*Goal of the exercise*:
Retype exactly the lines from the first one through the line with "scn.camera = cam", including both ends; skip any pictures.

*Data block*:
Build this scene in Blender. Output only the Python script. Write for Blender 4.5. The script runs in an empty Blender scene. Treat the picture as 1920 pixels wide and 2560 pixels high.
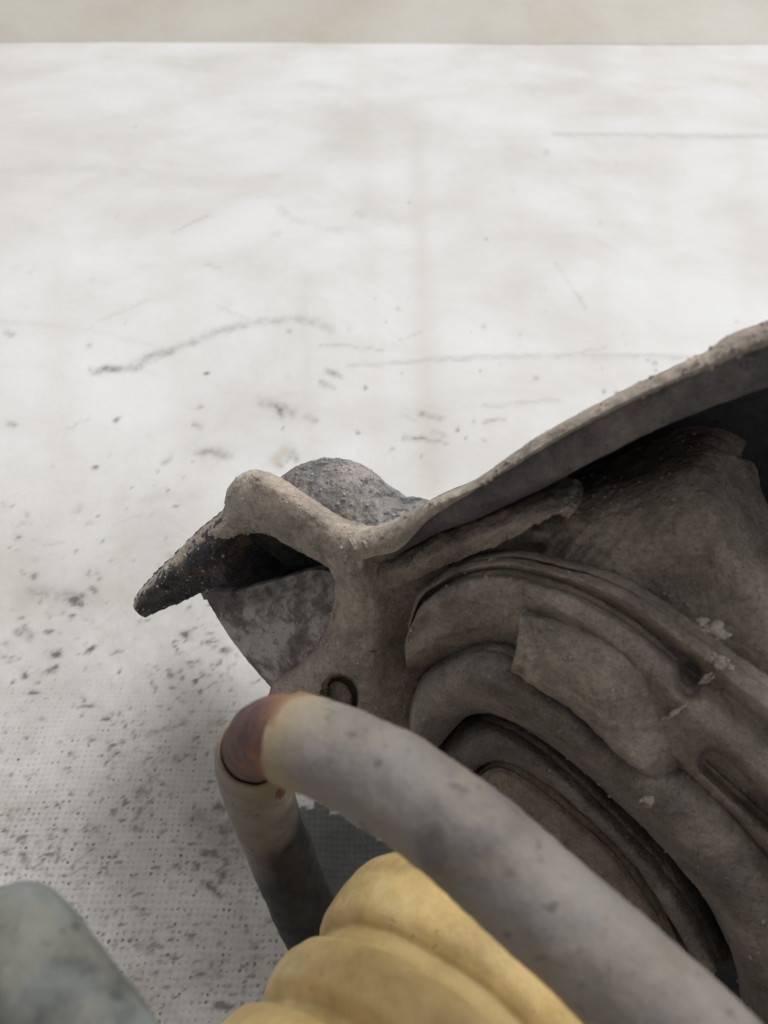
import bpy, bmesh, math, random
import numpy as np
from mathutils import Vector, noise

random.seed(7); np.random.seed(7)
scn = bpy.context.scene
C = scn.collection

# ------------------------------------------------------------------ camera
F = 1850.0            # focal length in photograph pixels (1920 x 2560)
H = 0.25              # camera height above the table, metres
PITCH = math.radians(45)
S45 = math.sin(PITCH); C45 = math.cos(PITCH)
cam_d = bpy.data.cameras.new('camera'); cam = bpy.data.objects.new('camera', cam_d); C.objects.link(cam)
cam.location = (0, 0, H); cam.rotation_euler = (math.radians(90) - PITCH, 0, 0)
cam_d.sensor_fit = 'VERTICAL'; cam_d.sensor_height = 36; cam_d.lens = 36 * F / 2560
cam_d.clip_start = 0.002; cam_d.clip_end = 60
cam_d.dof.use_dof = True; cam_d.dof.focus_distance = 0.195; cam_d.dof.aperture_fstop = 21
scn.camera = cam

# ------------------------------------------------------------------ light
SUN_EL, SUN_AZ = 60, 45       # azimuth measured from +Y (behind the strut) towards +X
w = bpy.data.worlds.new('World'); scn.world = w; w.use_nodes = True
nt = w.node_tree; nt.nodes.clear()
sky = nt.nodes.new('ShaderNodeTexSky'); sky.sky_type = 'NISHITA'; sky.sun_disc = False
sky.sun_elevation = math.radians(SUN_EL); sky.sun_rotation = math.radians(SUN_AZ)
sky.air_density = 1.0; sky.dust_density = 6.0; sky.ozone_density = 1.0
hs = nt.nodes.new('ShaderNodeHueSaturation'); hs.inputs['Saturation'].default_value = 0.09
bg = nt.nodes.new('ShaderNodeBackground'); bg.inputs['Strength'].default_value = 0.15
wo = nt.nodes.new('ShaderNodeOutputWorld')
nt.links.new(sky.outputs[0], hs.inputs['Color']); nt.links.new(hs.outputs[0], bg.inputs['Color']); nt.links.new(bg.outputs[0], wo.inputs[0])
sd = bpy.data.lights.new('sun', 'SUN'); so = bpy.data.objects.new('sun', sd); C.objects.link(so)
sd.energy = 1.15; sd.angle = math.radians(26); sd.color = (1.0, 0.985, 0.965)
sv = Vector((math.sin(math.radians(SUN_AZ)) * math.cos(math.radians(SUN_EL)), math.cos(math.radians(SUN_AZ)) * math.cos(math.radians(SUN_EL)), math.sin(math.radians(SUN_EL))))
so.rotation_euler = sv.to_track_quat('Z', 'Y').to_euler()
scn.view_settings.view_transform = 'Standard'; scn.view_settings.look = 'None'
scn.view_settings.exposure = -0.12; scn.view_settings.gamma = 1

# ------------------------------------------------------------------ measuring helpers
def cw(v):            # camera axes (right, up, depth) -> world
    x, y, d = v
    return np.array([x, C45 * d + S45 * y, H - S45 * d + C45 * y])
def P(px, py, d): return cw(((px - 960) / F * d, (1280 - py) / F * d, d))
def dirw(v):
    x, y, d = v
    r = np.array([x, C45 * d + S45 * y, -S45 * d + C45 * y]); return r / np.linalg.norm(r)
CAM = np.array([0, 0, H])
SN = dirw((-.50, -.35, -.79))              # the face of the spring seat looks this way
SC = P(1335, 2300, .175)                   # its centre
def S(px, py, h=0.0):                      # a point on the seat, h metres proud of its plane
    r = cw(((px - 960) / F, (1280 - py) / F, 1.0)) - CAM
    t = ((SC + SN * h - CAM) @ SN) / (r @ SN)
    return CAM + r * t
AX = dirw((-.55, -.45, -.70))              # spring and boot axis
U0 = dirw((-.616, .787, -.02)); U0 = U0 - AX * (U0 @ AX); U0 /= np.linalg.norm(U0)
W0 = np.cross(AX, U0)
if W0[0] < 0: W0 = -W0

ROOT_LOC = np.array([.06, .12, 0.0])
def fbm(p, sc, oc=4):
    return noise.fractal(Vector((p[0] * sc, p[1] * sc, p[2] * sc)), 1.0, 2.0, oc)

# ------------------------------------------------------------------ materials
def mat(name):
    m = bpy.data.materials.new(name); m.use_nodes = True
    t = m.node_tree; b = t.nodes['Principled BSDF']; return m, t, b
def N(t, kind, **kw):
    n = t.nodes.new(kind)
    for k, v in kw.items():
        if k in n.inputs.keys(): n.inputs[k].default_value = v
        else: setattr(n, k, v)
    return n
def coords(t, scale=(1, 1, 1)):
    tc = N(t, 'ShaderNodeTexCoord'); mp = N(t, 'ShaderNodeMapping'); mp.inputs['Scale'].default_value = scale
    t.links.new(tc.outputs['Object'], mp.inputs['Vector']); return mp.outputs['Vector']
def noi(t, vec, sc, det=5, rough=.6, dist=0):
    n = N(t, 'ShaderNodeTexNoise'); n.inputs['Scale'].default_value = sc; n.inputs['Detail'].default_value = det
    n.inputs['Roughness'].default_value = rough; n.inputs['Distortion'].default_value = dist
    t.links.new(vec, n.inputs['Vector']); return n.outputs['Fac']
def ramp(t, fac, stops):
    r = N(t, 'ShaderNodeValToRGB'); e = r.color_ramp.elements
    while len(e) > 1: e.remove(e[-1])
    e[0].position = stops[0][0]; c = stops[0][1]; e[0].color = (*c, 1) if hasattr(c, '__len__') else (c, c, c, 1)
    for p, c in stops[1:]:
        q = e.new(p); q.color = (*c, 1) if hasattr(c, '__len__') else (c, c, c, 1)
    t.links.new(fac, r.inputs['Fac']); return r.outputs['Color']
def mix(t, fac, a, b, mode='MIX'):
    m = N(t, 'ShaderNodeMix', data_type='RGBA', blend_type=mode)
    for s, v in ((0, fac), (6, a), (7, b)):
        if isinstance(v, (int, float)): m.inputs[s].default_value = v
        elif isinstance(v, tuple): m.inputs[s].default_value = (*v, 1)
        else: t.links.new(v, m.inputs[s])
    return m.outputs[2]
def math_(t, op, a, b=None, clamp=False):
    m = N(t, 'ShaderNodeMath', operation=op, use_clamp=clamp)
    for s, v in ((0, a), (1, b)):
        if v is None: continue
        if isinstance(v, (int, float)): m.inputs[s].default_value = v
        else: t.links.new(v, m.inputs[s])
    return m.outputs[0]
def bump(t, b, hgt, dist, strength=1.0, prev=None):
    n = N(t, 'ShaderNodeBump'); n.inputs['Distance'].default_value = dist; n.inputs['Strength'].default_value = strength
    t.links.new(hgt, n.inputs['Height'])
    if prev is not None: t.links.new(prev, n.inputs['Normal'])
    t.links.new(n.outputs[0], b.inputs['Normal']); return n.outputs[0]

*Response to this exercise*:
Build this scene in Blender. Output only the Python script. Write for Blender 4.5. The script runs in an empty Blender scene. Treat the picture as 1920 pixels wide and 2560 pixels high.
import bpy, bmesh, math, random
import numpy as np
from mathutils import Vector, noise

random.seed(7); np.random.seed(7)
scn = bpy.context.scene
C = scn.collection

# ------------------------------------------------------------------ camera
F = 1850.0            # focal length in photograph pixels (1920 x 2560)
H = 0.25              # camera height above the table, metres
PITCH = math.radians(45)
S45 = math.sin(PITCH); C45 = math.cos(PITCH)
cam_d = bpy.data.cameras.new('camera'); cam = bpy.data.objects.new('camera', cam_d); C.objects.link(cam)
cam.location = (0, 0, H); cam.rotation_euler = (math.radians(90) - PITCH, 0, 0)
cam_d.sensor_fit = 'VERTICAL'; cam_d.sensor_height = 36; cam_d.lens = 36 * F / 2560
cam_d.clip_start = 0.002; cam_d.clip_end = 60
cam_d.dof.use_dof = True; cam_d.dof.focus_distance = 0.195; cam_d.dof.aperture_fstop = 21
scn.camera = cam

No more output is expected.